We thoroughly enjoyed reading this extraordinary autobiographical account of Saroo's journey. From getting lost at age 5, as a vulnerable, little, uneducated boy, in a train station near his home in Khandwa, Madhya Pradesh; travelling across the vast continent of India, by mistake, and ending up in Calcutta 1,500 kilometers due east; getting rescued from the streets by an amazing woman called Saroj Sood. (Founder of the Indian Society for Sponsorship and Adoption in 1975). Saroo was subsequently adopted by an Australian couple from Hobart, Tasmania, and was educated and raised as an Australian.

As an adult Saroo spent three years painstakingly trying to locate his original family home using, among other things, Google Earth and Facebook. He eventually located his tiny corner of India and ended up travelling back to India to meet his birth mother and siblings, 25 years after getting lost.
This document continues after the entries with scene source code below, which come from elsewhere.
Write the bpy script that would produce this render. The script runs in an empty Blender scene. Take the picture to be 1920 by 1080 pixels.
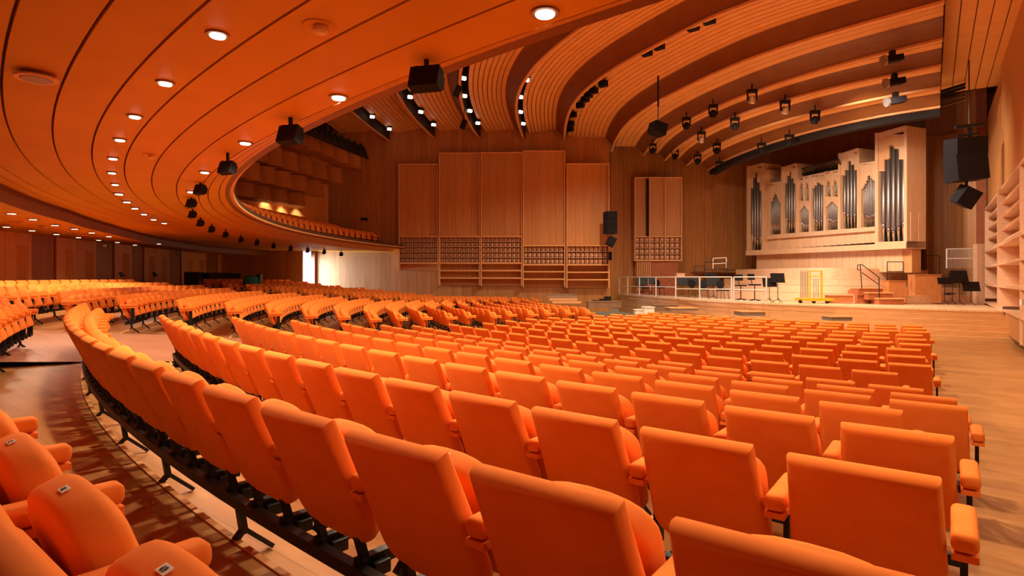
import bpy, bmesh, math, random
from math import pi, sin, cos, atan2, hypot, sqrt, radians
from mathutils import Vector, Matrix
random.seed(7)
SC = bpy.context.scene
COL = SC.collection

# ------------------------------------------------------------------ camera, world, lights
E = 1.86          # eye height over the flat stalls floor
F = 1100.0        # focal length in pixels of a 1920 wide frame
HY = 523.0        # horizon row
KT = 0.016        # the hall falls gently to the right
cam_d = bpy.data.cameras.new('camera'); cam = bpy.data.objects.new('camera', cam_d); COL.objects.link(cam)
cam.location = (0, 0, E); cam.rotation_euler = (pi/2, 0, 0)
cam_d.sensor_width = 36; cam_d.lens = 36*F/1920; cam_d.shift_y = -(540-HY)/1920
cam_d.clip_start = .05; cam_d.clip_end = 200
SC.camera = cam
SC.view_settings.view_transform = 'Standard'; SC.view_settings.look = 'None'
SC.view_settings.gamma = 1; SC.view_settings.use_curve_mapping = False
SC.view_settings.exposure = 0.0
w = bpy.data.worlds.new('World'); SC.world = w; w.use_nodes = True
w.node_tree.nodes['Background'].inputs[0].default_value = (1.0, .62, .34, 1)
w.node_tree.nodes['Background'].inputs[1].default_value = .24
WARM = (1.0, .80, .56)
def spot(name, loc, aim, power, cone=140, size=.12, blend=.6, col=WARM):
    l = bpy.data.lights.new(name, 'SPOT'); l.energy = power; l.color = col; l.spot_size = radians(cone)
    l.spot_blend = blend; l.shadow_soft_size = size
    o = bpy.data.objects.new(name, l); COL.objects.link(o); o.location = loc
    o.rotation_euler = (Vector(aim)-Vector(loc)).to_track_quat('-Z', 'Y').to_euler()
    return o
def P(x, y, Y):
    return Vector(((x-960)/F*Y, Y, E-(y-HY)/F*Y))
# hall lamps in the slots of the main ceiling
for i, (x, y, z, p) in enumerate([(2.5, 10, 9.6, 2700), (7.5, 15.0, 9.25, 2600), (.8, 18, 9.6, 2100), (5.2, 24.5, 9.4, 2200),
                                  (-3, 23, 9.4, 260), (10.6, 11.2, 9.2, 950), (-1.5, 12.5, 9.4, 2400)]):
    spot('hall_lamp', (x, y, z), (x*.9+.5, y+.3, 0), p, 150, .3)
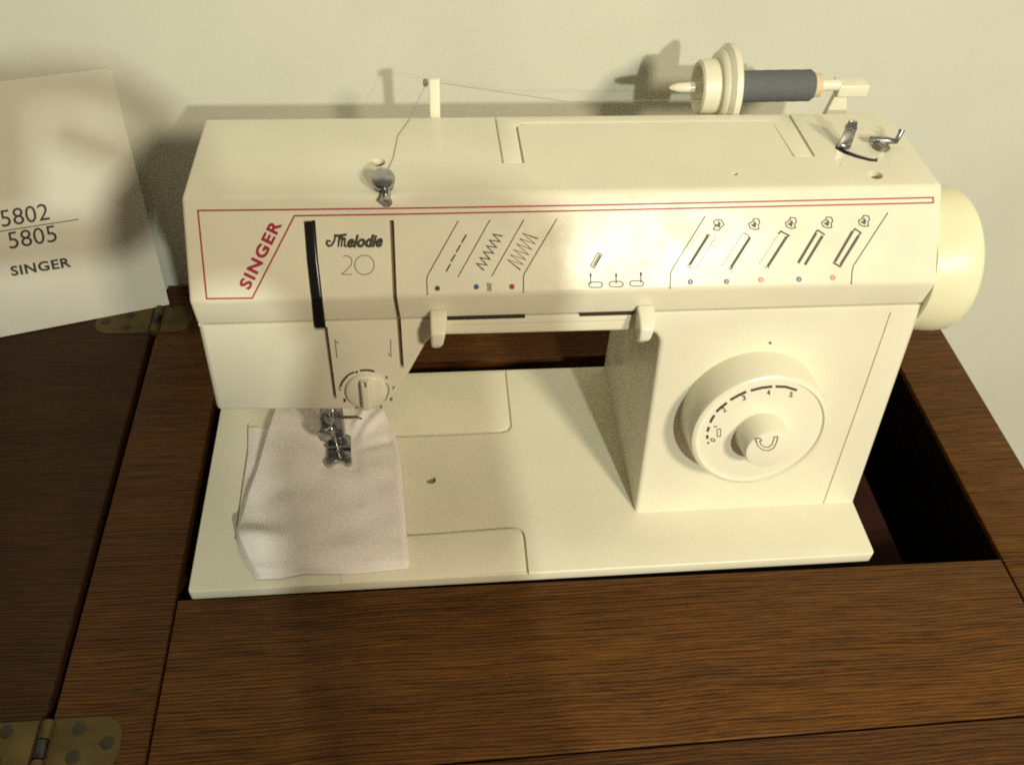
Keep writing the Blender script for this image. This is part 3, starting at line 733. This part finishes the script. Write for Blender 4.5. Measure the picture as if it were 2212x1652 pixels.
bm = new(); tube(bm, [(7.2, 8.5, 3.3), (7.3, 8.35, 3.1), (7.38, 8.3, 2.0), (7.40, 8.3, 0.9)], 0.05, 8); mk('needle', bm, STEEL, nb)
bm = new(); tube(bm, [(7.1, 9.2, 3.55), (7.9, 9.0, 3.62), (8.6, 9.0, 3.60), (8.9, 9.05, 3.35)], [0.09, 0.09, 0.08, 0.06], 8); mk('thread_bar', bm, DSTEEL, nb)
# foot plate with two toes
FZ = HB + 0.36
toe = [(6.70, 9.75), (8.05, 9.70), (8.12, 8.2), (8.22, 7.62), (8.12, 7.45), (7.86, 7.44), (7.72, 7.62), (7.52, 7.72), (7.32, 7.70), (7.12, 7.60), (7.0, 7.42), (6.74, 7.44), (6.66, 7.62), (6.78, 8.2)]
bm = new(); loft(bm, [[(x, y, FZ) for x, y in toe], [(x, y, FZ + (0.16 if y > 7.8 else 0.30)) for x, y in toe]])
ft = mk('presser_foot', bm, STEEL, sm_, bevel=0.04)
bm = new(); box(bm, 7.05, 7.6, 8.9, 9.7, FZ + 0.1, 1.9); mk('foot_ankle', bm, DSTEEL, ft, bevel=0.08)
bm = new(); tube(bm, [(6.75, 8.75, FZ + 0.28), (8.08, 8.72, FZ + 0.28)], 0.1, 10); mk('foot_pin', bm, STEEL, ft)

# ------------------------------------------------------------------ spool and its cap
c_l = at(1586, 191, 1, YS); c_r = at(1752, 189, 1, YS)
f1 = (c_l - ptip).dot(axs); f2 = (c_r - ptip).dot(axs)
rs = (at(1700, 165, 1, YS).z - at(1700, 216, 1, YS).z) / 2 * 0.72
bm = new(); lathe(bm, ptip, axs, [(f1, 0.32), (f1, 0.7 * 1.08), (f1 + 0.04, 0.82)] + [(f1 + 0.05 + (f2 - f1 - 0.2) * i / 90, 0.815 + 0.012 * math.sin(i * 2.1) + 0.006 * math.sin(i * 0.37)) for i in range(91)] + [(f2 - 0.1, 0.78), (f2, 0.72), (f2 + 0.001, 0.32)], 40)
sp = thing('thread_spool', 'blue-grey thread spool lying on the horizontal pin behind the machine', 'thread spool', ptip + axs * f1)
mk('wound_thread', bm, SPOOL, sp)
bm = new(); lathe(bm, ptip, axs, [(f2 - 0.3, 0.34), (f2, 0.66), (f2 + 0.42, 0.60), (f2 + 0.45, 0.31)], 32); mk('spool_core', bm, CORE, sp)
cp_ = (at(1572, 190, 1, YS) - ptip).dot(axs); RC = 2.20
capo = thing('spool_cap', 'stepped cream spool cap pushed onto the pin at the left end of the spool', 'spool cap', ptip + axs * (cp_ - 2))
cl0 = (at(1505, 190, 1, YS) - ptip).dot(axs)
bm = new(); lathe(bm, ptip, axs, [(cl0 + 0.42, 0.33), (cl0 + 0.4, 0.9), (cl0 + 0.05, 1.12), (cl0, 1.28), (cl0 + 0.10, 1.40), (cl0 + 0.9, 1.46), (cl0 + 1.0, 1.44)], 56)
lathe(bm, ptip, axs, [(cl0 + 0.96, 1.2), (cl0 + 1.0, 1.74), (cl0 + 1.15, 1.90), (cl0 + 1.25, 1.92), (cl0 + 1.36, 2.06), (cl0 + 1.50, RC), (cl0 + 1.78, RC), (cl0 + 1.86, RC - .1), (cl0 + 1.87, 0.33)], 56)
mk('cap_disc', bm, CREAM, capo)

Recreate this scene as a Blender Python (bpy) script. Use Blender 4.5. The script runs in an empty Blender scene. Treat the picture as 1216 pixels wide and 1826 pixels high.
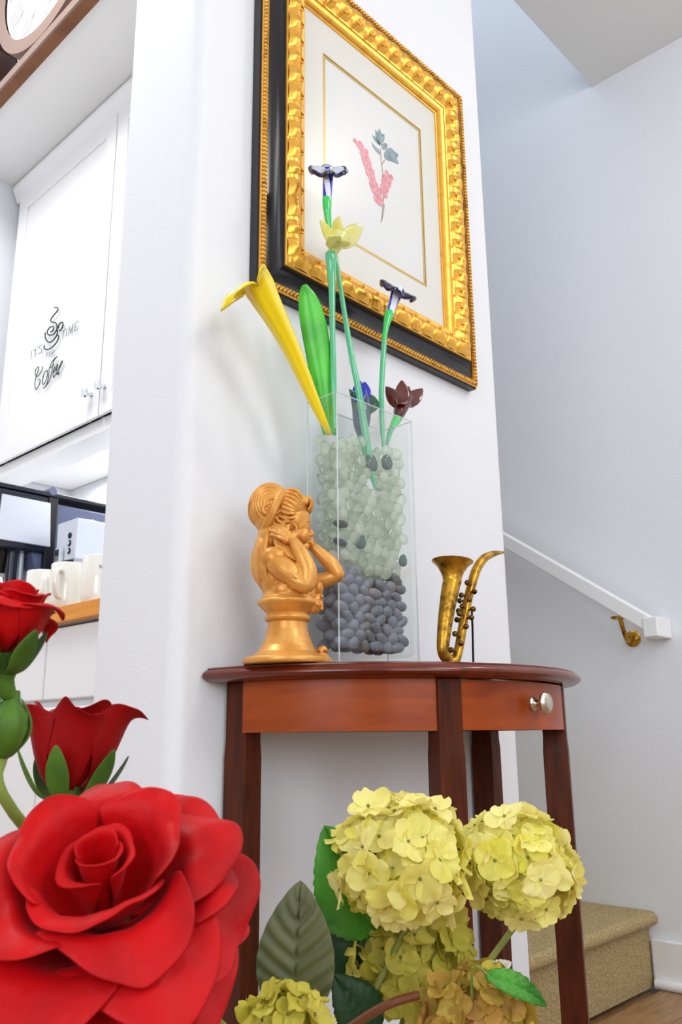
import bpy, bmesh, math, random
from math import sin, cos, pi, radians as rad, sqrt, atan2
from mathutils import Vector as V, Matrix as M4, Quaternion

sc = bpy.context.scene
COL = sc.collection
random.seed(7)

# ------------------------------------------------------------------ camera
cam_d = bpy.data.cameras.new('camera')
cam = bpy.data.objects.new('camera', cam_d); COL.objects.link(cam)
YAW, PIT, ROL = rad(43.448), rad(14.680), rad(-0.607)
F = V((cos(YAW)*cos(PIT), sin(YAW)*cos(PIT), sin(PIT)))
R0 = V((sin(YAW), -cos(YAW), 0)); U0 = R0.cross(F)
R = R0*cos(ROL) + U0*sin(ROL); U = U0*cos(ROL) - R0*sin(ROL)
m = M4((R, U, -F)).transposed().to_4x4(); m.translation = V((0, 0, 0.66))
cam.matrix_world = m
cam_d.sensor_fit = 'HORIZONTAL'; cam_d.sensor_width = 15.6
cam_d.lens = 1513.88/1216*15.6
cam_d.clip_start = 0.02
cam_d.dof.use_dof = True; cam_d.dof.focus_distance = 1.15; cam_d.dof.aperture_fstop = 13
sc.camera = cam

# ------------------------------------------------------------------ world, lights, exposure
w = bpy.data.worlds.new('world'); sc.world = w; w.use_nodes = True
w.node_tree.nodes['Background'].inputs[0].default_value = (0.90, 0.95, 1.0, 1)
w.node_tree.nodes['Background'].inputs[1].default_value = 1.0
sc.view_settings.view_transform = 'Standard'; sc.view_settings.look = 'None'
sc.view_settings.exposure = 0.10; sc.view_settings.gamma = 1.0
sc.view_settings.use_curve_mapping = False

def area(name, loc, target, size, power, col=(1, 1, 1), size_y=None):
    l = bpy.data.lights.new(name, 'AREA'); l.energy = power; l.color = col
    l.shape = 'RECTANGLE' if size_y else 'DISK'; l.size = size
    if size_y: l.size_y = size_y
    o = bpy.data.objects.new(name, l); COL.objects.link(o); o.location = loc
    o.rotation_euler = (V(target)-V(loc)).to_track_quat('-Z', 'Y').to_euler()
    return o
area('key_lamp', (1.0, -1.45, 2.55), (1.4, 0.9, 0.9), 0.75, 13, (1.0, 0.97, 0.92))
area('ceiling_lamp', (2.0, -0.35, 2.78), (1.9, -0.2, 0), 0.25, 8.5, (1.0, 0.95, 0.88))
area('window_light', (-2.25, -0.6, 1.6), (1, 0.0, 1.2), 1.6, 34, (0.86, 0.93, 1.0), 1.5)
area('rear_window_light', (-0.4, -2.85, 1.6), (0.6, 1.0, 1.2), 2.0, 30, (0.92, 0.96, 1.0), 1.6)
area('kitchen_lamp', (0.0, 1.9, 3.2), (0.6, 1.9, 1.0), 0.8, 26, (1.0, 0.98, 0.96))
area('under_cabinet_lamp', (1.34, 1.95, 1.500), (1.34, 1.95, 0), 0.12, 4.5, (1.0, 0.98, 0.95), 1.2)
area('stairwell_light', (1.96, 2.4, 5.0), (1.96, 2.2, 0), 0.8, 18, (0.84, 0.92, 1.0), 1.6)

# ------------------------------------------------------------------ materials
def S(r, g, b):
    f = lambda c: (c/255/12.92 if c/255 <= 0.04045 else ((c/255+0.055)/1.055)**2.4)
    return (f(r), f(g), f(b), 1)
def mat(name, col, rough=0.5, metal=0.0, spec=0.5, bump=None, var=None, sheen=0, coat=0, trans=0, ior=1.45, subs=0):
    """bump=(scale, strength, distance); var=(second colour, noise scale, low, high)"""
    mt = bpy.data.materials.new(name); mt.use_nodes = True
    nt = mt.node_tree; b = nt.nodes['Principled BSDF']
    b.inputs['Base Color'].default_value = col; b.inputs['Roughness'].default_value = rough
    b.inputs['Metallic'].default_value = metal; b.inputs['Specular IOR Level'].default_value = spec
    b.inputs['IOR'].default_value = ior
    b.inputs['Coat Weight'].default_value = coat; b.inputs['Coat Roughness'].default_value = 0.08
    b.inputs['Transmission Weight'].default_value = trans
    if sheen:
        b.inputs['Sheen Weight'].default_value = sheen; b.inputs['Sheen Roughness'].default_value = 0.4
    if subs:
        b.inputs['Subsurface Weight'].default_value = subs; b.inputs['Subsurface Radius'].default_value = (0.01, 0.01, 0.008)
        b.inputs['Subsurface Scale'].default_value = 0.5
    tc = nt.nodes.new('ShaderNodeTexCoord')
    if bump:
        n = nt.nodes.new('ShaderNodeTexNoise'); n.inputs['Scale'].default_value = bump[0]; n.inputs['Detail'].default_value = 4
        nt.links.new(tc.outputs['Object'], n.inputs['Vector'])
        bp = nt.nodes.new('ShaderNodeBump'); bp.inputs['Strength'].default_value = bump[1]; bp.inputs['Distance'].default_value = bump[2]
        nt.links.new(n.outputs['Fac'], bp.inputs['Height']); nt.links.new(bp.outputs['Normal'], b.inputs['Normal'])
    if var:
        n = nt.nodes.new('ShaderNodeTexNoise'); n.inputs['Scale'].default_value = var[1]; n.inputs['Detail'].default_value = 5
        nt.links.new(tc.outputs['Object'], n.inputs['Vector'])
        r = nt.nodes.new('ShaderNodeMapRange'); r.inputs[1].default_value = var[2]; r.inputs[2].default_value = var[3]
        nt.links.new(n.outputs['Fac'], r.inputs[0])
        mx = nt.nodes.new('ShaderNodeMix'); mx.data_type = 'RGBA'
        mx.inputs[6].default_value = col; mx.inputs[7].default_value = var[0]
        nt.links.new(r.outputs[0], mx.inputs[0]); nt.links.new(mx.outputs[2], b.inputs['Base Color'])
    return mt
def wood(name, c1, c2, scale, stretch, rough, coat=0.0, spec=0.5):
    mt = mat(name, c1, rough, coat=coat, spec=spec); nt = mt.node_tree; b = nt.nodes['Principled BSDF']
    tc = nt.nodes.new('ShaderNodeTexCoord'); mp = nt.nodes.new('ShaderNodeMapping'); mp.inputs['Scale'].default_value = stretch
    n = nt.nodes.new('ShaderNodeTexNoise'); n.inputs['Scale'].default_value = scale; n.inputs['Detail'].default_value = 6; n.inputs['Distortion'].default_value = 0.6
    mx = nt.nodes.new('ShaderNodeMix'); mx.data_type = 'RGBA'; mx.inputs[6].default_value = c1; mx.inputs[7].default_value = c2
    r = nt.nodes.new('ShaderNodeMapRange'); r.inputs[1].default_value = 0.3; r.inputs[2].default_value = 0.7
    nt.links.new(tc.outputs['Object'], mp.inputs[0]); nt.links.new(mp.outputs[0], n.inputs['Vector'])
    nt.links.new(n.outputs['Fac'], r.inputs[0]); nt.links.new(r.outputs[0], mx.inputs[0]); nt.links.new(mx.outputs[2], b.inputs['Base Color'])
    return mt
def translucent(mt, amount, col=None):
    """thin petals and leaves let some light through"""
    nt = mt.node_tree; b = nt.nodes['Principled BSDF']; out = nt.nodes['Material Output']
    t = nt.nodes.new('ShaderNodeBsdfTranslucent')
    if col: t.inputs[0].default_value = col
    else:
        src = b.inputs['Base Color']
        if src.is_linked: nt.links.new(src.links[0].from_socket, t.inputs[0])
        else: t.inputs[0].default_value = src.default_value
    mx = nt.nodes.new('ShaderNodeMixShader'); mx.inputs[0].default_value = amount
    nt.links.new(b.outputs[0], mx.inputs[1]); nt.links.new(t.outputs[0], mx.inputs[2]); nt.links.new(mx.outputs[0], out.inputs[0])
    return mt
def clear_glass(name, tint, gloss=1.0, rough=0.02):
    """thin clear glass: straight-through light plus Fresnel reflection"""
    mt = bpy.data.materials.new(name); mt.use_nodes = True; nt = mt.node_tree; nt.nodes.remove(nt.nodes['Principled BSDF'])
    out = nt.nodes['Material Output']
    tr = nt.nodes.new('ShaderNodeBsdfTransparent'); tr.inputs[0].default_value = tint
    gl = nt.nodes.new('ShaderNodeBsdfGlossy'); gl.inputs['Roughness'].default_value = rough; gl.inputs[0].default_value = (gloss, gloss, gloss, 1)
    fr = nt.nodes.new('ShaderNodeFresnel'); ge = nt.nodes.new('ShaderNodeNewGeometry'); mr = nt.nodes.new('ShaderNodeMapRange')
    mr.inputs[3].default_value = 1.45; mr.inputs[4].default_value = 1/1.45       # same air-side reflectance on both sides
    nt.links.new(ge.outputs['Backfacing'], mr.inputs[0]); nt.links.new(mr.outputs[0], fr.inputs[0])
    mx = nt.nodes.new('ShaderNodeMixShader'); nt.links.new(fr.outputs[0], mx.inputs[0])
    nt.links.new(tr.outputs[0], mx.inputs[1]); nt.links.new(gl.outputs[0], mx.inputs[2]); nt.links.new(mx.outputs[0], out.inputs[0])
    return mt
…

This uplifting book, with a genuine happy ending, is remarkable in as much as this little boy survived his journey and being lost, without becoming enslaved, killed or trapped in a life of poverty in the slums of Calcutta.
We discussed the horrors of life in India for the poor and dispossessed, currently with 30 million orphans and 18 million street children, notwithstanding the fact that India has one of the fastest growing economies in the world and is ranked fourth after the USA, China and Germany. The ghastly inequalities in this vast land continue to trouble and haunt many of us.